Veja o seguinte diálogo entre Hermes e Lampico enquanto o primeiro conduz o segundo ao Hades (Hades era o deus dos mortos e ao mesmo tempo o lugar onde os mortos viviam debaixo do solo):
- “Hermes – Então, Lampico, apresentas-te com tanta coisa?
- Lampico – O quê? Devia chegar nu, ó Hermes, um homem com funções de governante?
- Hermes – Governante, coisa nenhuma, mas morto, sim! Portanto, jogue fora tudo isso!
- Lampico – Veja, lá vai a riqueza!
- Hermes – Jogue fora também a vaidade, ó Lampico, e a altivez. Caindo aqui dentro, elas farão peso no barco.
- Lampico – Então, deixe-me ao menos ficar com o diadema e o manto.
- Hermes – De modo nenhum, mas jogue fora isso também!
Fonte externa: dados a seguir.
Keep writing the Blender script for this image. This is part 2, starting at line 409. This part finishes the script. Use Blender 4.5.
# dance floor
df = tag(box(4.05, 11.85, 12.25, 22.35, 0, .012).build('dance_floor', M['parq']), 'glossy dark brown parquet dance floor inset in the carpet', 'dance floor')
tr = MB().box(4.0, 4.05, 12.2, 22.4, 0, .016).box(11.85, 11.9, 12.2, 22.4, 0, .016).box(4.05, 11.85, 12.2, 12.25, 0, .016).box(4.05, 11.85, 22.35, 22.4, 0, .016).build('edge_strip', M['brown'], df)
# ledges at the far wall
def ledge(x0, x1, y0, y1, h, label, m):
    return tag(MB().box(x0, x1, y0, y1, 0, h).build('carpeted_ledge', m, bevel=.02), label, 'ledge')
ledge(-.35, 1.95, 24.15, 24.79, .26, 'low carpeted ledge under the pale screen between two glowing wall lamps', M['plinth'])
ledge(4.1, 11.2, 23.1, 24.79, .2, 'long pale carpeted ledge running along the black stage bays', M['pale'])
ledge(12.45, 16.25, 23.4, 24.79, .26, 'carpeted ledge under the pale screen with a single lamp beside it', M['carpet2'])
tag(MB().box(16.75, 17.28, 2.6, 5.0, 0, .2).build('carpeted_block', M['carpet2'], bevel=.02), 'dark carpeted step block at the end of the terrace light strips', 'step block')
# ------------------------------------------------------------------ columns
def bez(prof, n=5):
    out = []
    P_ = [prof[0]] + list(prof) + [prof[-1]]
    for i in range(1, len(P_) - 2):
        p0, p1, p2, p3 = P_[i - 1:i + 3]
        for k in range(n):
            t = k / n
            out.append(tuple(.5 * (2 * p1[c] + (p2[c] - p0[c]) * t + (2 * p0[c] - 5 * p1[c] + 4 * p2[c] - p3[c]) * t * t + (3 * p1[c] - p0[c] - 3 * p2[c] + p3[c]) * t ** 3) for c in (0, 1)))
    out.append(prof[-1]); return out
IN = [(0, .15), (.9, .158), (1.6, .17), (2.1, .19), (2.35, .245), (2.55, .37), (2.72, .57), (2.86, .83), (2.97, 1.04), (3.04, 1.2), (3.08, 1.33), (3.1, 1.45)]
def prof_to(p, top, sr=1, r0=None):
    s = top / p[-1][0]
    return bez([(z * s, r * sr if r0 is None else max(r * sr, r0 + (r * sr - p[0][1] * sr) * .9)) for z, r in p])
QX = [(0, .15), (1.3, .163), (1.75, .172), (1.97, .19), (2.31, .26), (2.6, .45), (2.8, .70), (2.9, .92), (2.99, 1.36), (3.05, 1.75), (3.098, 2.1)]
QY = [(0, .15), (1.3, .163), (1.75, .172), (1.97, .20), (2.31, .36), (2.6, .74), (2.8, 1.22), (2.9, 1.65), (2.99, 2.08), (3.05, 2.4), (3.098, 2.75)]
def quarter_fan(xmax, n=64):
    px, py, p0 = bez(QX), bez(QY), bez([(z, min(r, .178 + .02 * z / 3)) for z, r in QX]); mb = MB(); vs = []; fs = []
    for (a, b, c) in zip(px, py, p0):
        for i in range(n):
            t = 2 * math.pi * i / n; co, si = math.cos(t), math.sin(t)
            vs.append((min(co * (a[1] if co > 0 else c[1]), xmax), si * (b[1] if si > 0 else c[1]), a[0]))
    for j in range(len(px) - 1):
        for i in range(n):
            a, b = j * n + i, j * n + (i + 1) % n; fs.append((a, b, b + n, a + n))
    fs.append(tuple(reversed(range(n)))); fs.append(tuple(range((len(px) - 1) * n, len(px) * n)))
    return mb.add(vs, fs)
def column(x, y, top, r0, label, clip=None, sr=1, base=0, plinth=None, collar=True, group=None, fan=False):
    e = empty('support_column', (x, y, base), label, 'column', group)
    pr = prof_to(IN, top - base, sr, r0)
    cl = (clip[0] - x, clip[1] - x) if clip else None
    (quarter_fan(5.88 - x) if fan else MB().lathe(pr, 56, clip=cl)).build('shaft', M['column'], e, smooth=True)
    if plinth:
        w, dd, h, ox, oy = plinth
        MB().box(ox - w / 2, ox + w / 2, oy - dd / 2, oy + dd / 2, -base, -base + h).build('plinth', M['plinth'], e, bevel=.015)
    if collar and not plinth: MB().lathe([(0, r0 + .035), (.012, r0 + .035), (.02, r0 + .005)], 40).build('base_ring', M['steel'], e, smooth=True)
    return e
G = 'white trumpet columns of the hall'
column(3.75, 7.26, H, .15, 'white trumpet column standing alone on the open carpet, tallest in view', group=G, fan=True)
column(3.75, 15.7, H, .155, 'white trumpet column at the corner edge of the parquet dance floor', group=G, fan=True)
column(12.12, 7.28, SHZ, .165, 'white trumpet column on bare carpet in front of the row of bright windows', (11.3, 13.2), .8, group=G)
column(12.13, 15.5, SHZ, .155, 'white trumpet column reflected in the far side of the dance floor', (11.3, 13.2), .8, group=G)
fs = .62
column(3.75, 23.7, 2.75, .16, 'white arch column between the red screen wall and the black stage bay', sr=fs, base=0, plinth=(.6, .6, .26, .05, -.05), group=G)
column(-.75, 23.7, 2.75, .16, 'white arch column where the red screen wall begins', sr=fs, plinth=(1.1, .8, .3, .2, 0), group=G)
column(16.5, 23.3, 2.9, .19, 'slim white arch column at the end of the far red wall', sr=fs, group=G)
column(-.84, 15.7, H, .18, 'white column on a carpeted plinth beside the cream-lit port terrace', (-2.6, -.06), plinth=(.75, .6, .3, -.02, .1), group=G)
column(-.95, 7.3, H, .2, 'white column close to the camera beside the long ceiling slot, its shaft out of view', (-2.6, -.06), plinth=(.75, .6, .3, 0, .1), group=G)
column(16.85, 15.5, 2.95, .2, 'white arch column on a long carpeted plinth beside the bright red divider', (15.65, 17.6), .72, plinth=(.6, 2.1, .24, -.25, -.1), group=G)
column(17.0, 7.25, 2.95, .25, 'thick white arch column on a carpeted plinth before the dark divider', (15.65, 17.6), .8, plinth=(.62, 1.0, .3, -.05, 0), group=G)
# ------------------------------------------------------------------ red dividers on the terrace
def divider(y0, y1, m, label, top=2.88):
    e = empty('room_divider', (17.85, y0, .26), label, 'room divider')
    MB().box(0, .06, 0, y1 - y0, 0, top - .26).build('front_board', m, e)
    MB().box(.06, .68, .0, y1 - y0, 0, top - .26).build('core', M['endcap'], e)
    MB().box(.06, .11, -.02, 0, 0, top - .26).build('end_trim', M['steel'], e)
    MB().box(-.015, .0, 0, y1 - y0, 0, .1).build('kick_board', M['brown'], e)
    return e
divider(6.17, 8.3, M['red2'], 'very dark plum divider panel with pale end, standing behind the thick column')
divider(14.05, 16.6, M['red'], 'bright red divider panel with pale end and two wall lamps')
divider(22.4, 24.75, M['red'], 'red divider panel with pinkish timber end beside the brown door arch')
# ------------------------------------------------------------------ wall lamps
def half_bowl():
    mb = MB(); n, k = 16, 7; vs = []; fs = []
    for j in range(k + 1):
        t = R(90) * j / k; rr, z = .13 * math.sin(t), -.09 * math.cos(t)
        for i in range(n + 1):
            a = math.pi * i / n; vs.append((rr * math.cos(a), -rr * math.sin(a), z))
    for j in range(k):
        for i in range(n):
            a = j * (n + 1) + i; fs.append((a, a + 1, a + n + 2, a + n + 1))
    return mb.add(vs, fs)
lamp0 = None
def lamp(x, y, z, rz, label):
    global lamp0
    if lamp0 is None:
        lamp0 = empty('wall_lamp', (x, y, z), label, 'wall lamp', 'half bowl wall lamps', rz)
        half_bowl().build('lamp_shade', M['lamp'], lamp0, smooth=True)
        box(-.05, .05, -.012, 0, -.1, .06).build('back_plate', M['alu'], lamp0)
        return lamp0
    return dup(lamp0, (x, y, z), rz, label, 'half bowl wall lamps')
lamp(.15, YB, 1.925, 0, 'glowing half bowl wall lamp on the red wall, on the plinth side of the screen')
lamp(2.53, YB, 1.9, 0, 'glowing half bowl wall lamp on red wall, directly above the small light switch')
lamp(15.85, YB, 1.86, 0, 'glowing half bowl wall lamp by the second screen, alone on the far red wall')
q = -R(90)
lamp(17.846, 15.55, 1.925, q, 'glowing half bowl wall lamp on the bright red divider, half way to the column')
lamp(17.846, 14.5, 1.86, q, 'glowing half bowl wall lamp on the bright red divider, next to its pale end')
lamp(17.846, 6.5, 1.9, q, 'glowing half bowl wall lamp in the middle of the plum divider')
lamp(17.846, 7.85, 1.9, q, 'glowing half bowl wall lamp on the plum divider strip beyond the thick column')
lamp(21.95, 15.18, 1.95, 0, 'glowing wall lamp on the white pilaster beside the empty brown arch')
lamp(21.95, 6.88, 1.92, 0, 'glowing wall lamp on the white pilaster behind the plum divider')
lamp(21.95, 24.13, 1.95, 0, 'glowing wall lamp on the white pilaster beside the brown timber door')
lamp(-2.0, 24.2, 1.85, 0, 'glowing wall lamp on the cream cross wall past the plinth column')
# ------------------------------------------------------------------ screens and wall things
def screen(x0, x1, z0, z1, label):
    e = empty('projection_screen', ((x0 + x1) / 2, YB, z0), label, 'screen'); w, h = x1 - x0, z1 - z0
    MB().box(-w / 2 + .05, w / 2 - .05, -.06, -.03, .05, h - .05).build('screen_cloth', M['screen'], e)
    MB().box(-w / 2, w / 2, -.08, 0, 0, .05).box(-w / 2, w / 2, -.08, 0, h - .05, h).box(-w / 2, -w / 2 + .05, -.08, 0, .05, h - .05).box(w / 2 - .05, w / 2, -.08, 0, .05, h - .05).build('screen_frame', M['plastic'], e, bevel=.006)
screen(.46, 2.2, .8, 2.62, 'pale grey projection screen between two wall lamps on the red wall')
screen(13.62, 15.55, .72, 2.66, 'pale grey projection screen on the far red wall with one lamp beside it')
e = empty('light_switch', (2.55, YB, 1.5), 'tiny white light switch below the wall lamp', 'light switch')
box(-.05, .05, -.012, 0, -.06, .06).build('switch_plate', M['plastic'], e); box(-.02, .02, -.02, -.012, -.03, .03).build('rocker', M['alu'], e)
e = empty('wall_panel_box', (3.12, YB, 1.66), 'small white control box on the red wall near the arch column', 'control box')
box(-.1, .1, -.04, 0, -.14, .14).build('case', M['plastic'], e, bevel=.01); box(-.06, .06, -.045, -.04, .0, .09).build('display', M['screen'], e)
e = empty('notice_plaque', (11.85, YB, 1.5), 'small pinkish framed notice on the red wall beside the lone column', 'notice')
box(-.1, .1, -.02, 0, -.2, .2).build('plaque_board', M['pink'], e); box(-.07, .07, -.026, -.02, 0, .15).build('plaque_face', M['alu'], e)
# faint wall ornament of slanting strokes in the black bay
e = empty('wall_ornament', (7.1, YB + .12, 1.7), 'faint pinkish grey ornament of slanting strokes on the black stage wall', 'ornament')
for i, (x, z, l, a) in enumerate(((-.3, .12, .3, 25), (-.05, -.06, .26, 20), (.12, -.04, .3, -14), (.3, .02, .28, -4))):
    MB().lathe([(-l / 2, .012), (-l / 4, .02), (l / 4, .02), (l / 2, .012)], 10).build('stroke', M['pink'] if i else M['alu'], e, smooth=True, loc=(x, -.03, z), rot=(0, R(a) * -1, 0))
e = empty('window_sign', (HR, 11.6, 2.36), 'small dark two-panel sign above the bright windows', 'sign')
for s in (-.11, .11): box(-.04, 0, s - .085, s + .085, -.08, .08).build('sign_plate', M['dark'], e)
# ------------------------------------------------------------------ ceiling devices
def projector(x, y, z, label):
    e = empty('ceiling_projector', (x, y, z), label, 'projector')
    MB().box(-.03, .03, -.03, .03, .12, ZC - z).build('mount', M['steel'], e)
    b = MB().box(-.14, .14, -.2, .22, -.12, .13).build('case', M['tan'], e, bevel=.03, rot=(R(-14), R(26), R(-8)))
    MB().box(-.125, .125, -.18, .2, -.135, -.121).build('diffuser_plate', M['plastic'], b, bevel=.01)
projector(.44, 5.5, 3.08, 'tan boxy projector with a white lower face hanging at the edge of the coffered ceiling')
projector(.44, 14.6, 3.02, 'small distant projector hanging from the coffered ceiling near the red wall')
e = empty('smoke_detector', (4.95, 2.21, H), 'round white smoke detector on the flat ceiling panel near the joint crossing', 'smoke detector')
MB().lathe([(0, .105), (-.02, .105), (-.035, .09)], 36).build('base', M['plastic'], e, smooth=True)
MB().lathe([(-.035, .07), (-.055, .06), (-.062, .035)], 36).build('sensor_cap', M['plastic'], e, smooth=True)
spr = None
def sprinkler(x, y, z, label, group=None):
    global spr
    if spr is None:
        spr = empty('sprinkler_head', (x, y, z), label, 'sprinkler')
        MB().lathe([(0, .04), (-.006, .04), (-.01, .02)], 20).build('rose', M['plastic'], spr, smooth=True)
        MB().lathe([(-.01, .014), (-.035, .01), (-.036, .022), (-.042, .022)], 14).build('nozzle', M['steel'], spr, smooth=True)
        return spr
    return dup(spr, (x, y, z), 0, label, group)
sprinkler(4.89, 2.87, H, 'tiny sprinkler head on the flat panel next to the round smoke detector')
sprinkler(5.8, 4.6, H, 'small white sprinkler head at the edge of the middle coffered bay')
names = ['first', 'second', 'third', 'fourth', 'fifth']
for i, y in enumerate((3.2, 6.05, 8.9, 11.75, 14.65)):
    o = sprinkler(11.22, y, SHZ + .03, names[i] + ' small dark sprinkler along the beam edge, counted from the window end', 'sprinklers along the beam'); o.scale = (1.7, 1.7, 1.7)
- Lampico – Que seja! O que mais ainda? Lancei tudo fora, como vês.
- Hermes – E a crueldade e a insensatez e a insolência e a cólera, lança tudo isso fora também!
- Lampico – Veja bem, estou despido”.
Os tiranos (governantes) devem se desfazer de tudo, da glória, do poder, da ostentação, da riqueza, enfim, de tudo. Enquanto isso acontece aos ricos, com os pobres, despossuídos de qualquer coisa, resta apenas entrar na barca e pagar um óbolo ao barqueiro Caronte. A morte, em Luciano, funciona, então, como algo nivelador. Todos ficam absolutamente iguais, até mesmo as pessoas bonitas ficam com a mesma aparência dos outros: todos são esqueletos carecas, com furo no lugar dos olhos e o nariz achatado, tornando-se praticamente impossível a diferenciação estética.
O que ocorre com os ricos também deve suceder com os filósofos e sábios, envaidecidos de seus saberes:
- “Hermes – (…) E este, grave, a julgar pela postura, arrogante, de semblante carregado, metido nas suas reflexões, quem é ele, que assim deixou crescer a barba?
- Menipo – Um filósofo, ó Hermes, ou antes, um impostor, pleno de charlatanice. Assim, fá-lo despir-se também! Verás muitas coisas, e bem risíveis, que ele esconde sob o manto.
Hermes – Põe à parte a postura, em primeiro lugar, e depois tudo isso mais! Ó Zeus, quanta fanfarronice ele transporta, e quanta cretinice, astúcia, glória vã, perguntas insolúveis, discursos espinhosos e conjecturas intrincadas. E ainda a grande quantidade de esforço vão, a grande tagarelice, as ninharias, a pequenez de espírito, e, por Zeus, todo esse ouro que está à vista e a vida regalada, o descaro, a preguiça, o gozo sensual e a moleza. Nada disso me passou despercebido, por melhor que o escondas. Jogue fora também a mentira, a presunção e a crença que és melhor do que os outros, por que se embarcares com tudo isso, qual o navio de cinquenta remadores, capaz de te receber?”
Os próprios filósofos precisam se desfazer de sua riqueza, puramente intelectual e sem sentido no Hades. A isotimia na morte é completa, ninguém pode se sentir superior ao outro. A morte não procura vingar-se de ninguém, tornando felizes os infelizes e infelizes os felizes. Ela, apesar de ser indesejável, tem sobre a vida, segundo Luciano, a vantagem de tratar todos de modo equânime. Se há alguma mudança no destino das pessoas, isso só acontece com os ricos e os homens de cultura, obrigados a se desfazerem de tudo.
A sátira menipeia a que Luciano se dedica critica atitudes mentais ao invés de criticar indivíduos específicos. Teria sido criada por Menipo, escritor grego antigo cujas obras não chegaram até nós.